(Update from the Mississippi Valley Conservation Authority)

Flood warning – Severe flooding expected across the Mississippi Valley Watershed; Carp River has peaked and is beginning to drop

April 17, 2019 —

The Mississippi Valley Conservation Authority is issuing an update to the FLOOD WARNING for the entire MISSISSIPPI RIVER watershed issued April 20, 2019. A band of rain hit the western portion of the watershed last night with rainfall amounts in excess of 30 mm. Water levels in those areas rose dramatically overnight and continue to increase at this time. Severe flood levels are expected be reached at numerous locations:

Mazinaw Lake / Little Marble and Marble Lakes– levels increased by approximately 30 cm overnight and are expected to increase another 5 to 10 cm over the next 24 hours. Confidence in the overall increase amounts in that area is low due to the uncertainty of the total amounts of rainfall received. Outflows from Mazinaw Lake increased sharply overnight and severe flooding is expected or occurring on Little Marble and Marble Lakes. Water levels are expected to peak tomorrow and begin dropping by mid-week. Areas downstream of these lakes will see levels and flows pick up quickly over the next 48 hours.

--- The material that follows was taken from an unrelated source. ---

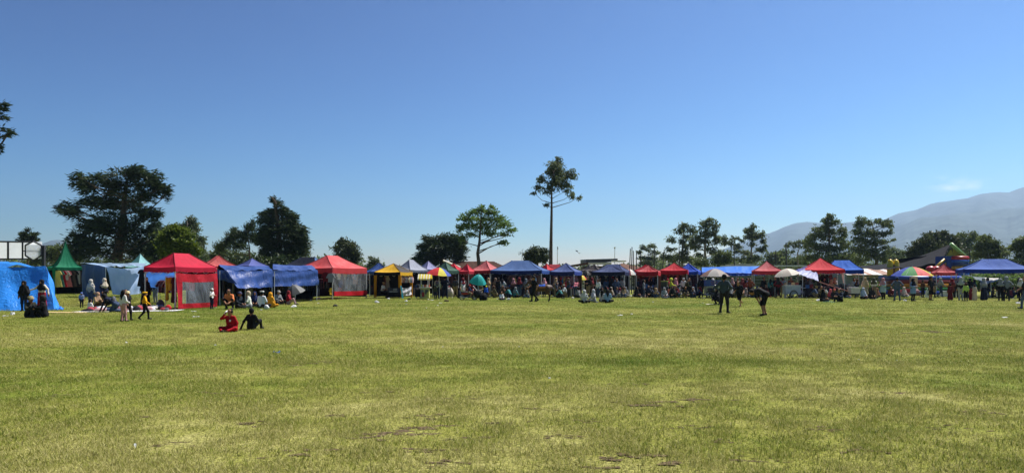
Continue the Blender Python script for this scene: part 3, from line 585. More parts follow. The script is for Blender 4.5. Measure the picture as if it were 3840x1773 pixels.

Crotch Lake to High Falls – flows out of Crotch Lake are expected to continue to steadily increase over the next 48 hours and will then pick up quickly as the water from the upper lakes reach Crotch lake. Flows in Antoinne and Cranberry Creeks should begin to drop today so levels in the Snow Road area should be stable for the next 48 hours. They are expected to increase again as the water from the upper sub-basins reaches this area.

Dalhousie Lake – over the next 24 hours levels are expected to increase 5 to 10 cm from this morning’s elevation of 157.77 m, matching levels reached in 2017 and 1998. Levels should remain stable until Tuesday.

Mississippi Lake – levels increasing 10 – 15 cm above today’s current elevation of 135.47 m. Levels are expected to be close to those experienced in 1998. Peak levels are expected to be reached Tuesday or Wednesday of next week and will remain at or near those levels over the next 5 days. Increased flows from the upper portion of the watershed should be matched by the anticipated drop in flows from the Clyde and Fall River watersheds.

Mississippi River downstream of Mississippi Lake – flows are expected to continue to increase throughout the weekend. Elevations will vary due to the topography of the shoreline of the river. All residents along the river should keep a close watch on levels and take necessary precautions to protect their property.

Clyde and Fall Rivers – flows are still increasing but are expected to peak later today or early tomorrow They will remain high for the next few days.

Indian and Carp Rivers – flows on the Indian and Carp Rivers have peaked and are beginning to drop. Flows are expected to be below flood stage by the middle of the week. The FLOOD WARNING is terminated for these rivers.

Parents are encouraged to remind their children about hypothermia and the dangers of playing on or near ice covered surfaces or fast flowing water in ditches and smaller creeks. They are also reminded to keep their pets away from the same areas. Residents are strongly urged to stay off all ice covered waterways.

Residents in flood prone or low lying areas, historically susceptible to flooding, should take the necessary precautions to protect their property, such as:

Note: MVCA does not supply sand or sandbags. Residents should check with their local municipality to determine if supplies are provided or where they can be purchased.

Daily water levels and flows are available on the MVCA website at www.mvc.on.ca. Updates to the watershed conditions will be issued as required.

This FLOOD WARNING is in effect until April 23, 2019 and will be updated at that time unless the forecast or conditions change.

The Mississippi Valley Conservation Authority flood forecasting and warning program staff monitors weather conditions, snowpack water content, operatesdams to help mitigate flooding, estimates expected river flows and water levels and issues flood advisories or warnings as required. MVCA provides early warning and continuous monitoring to municipal and provincial emergency response personnel through a flood event.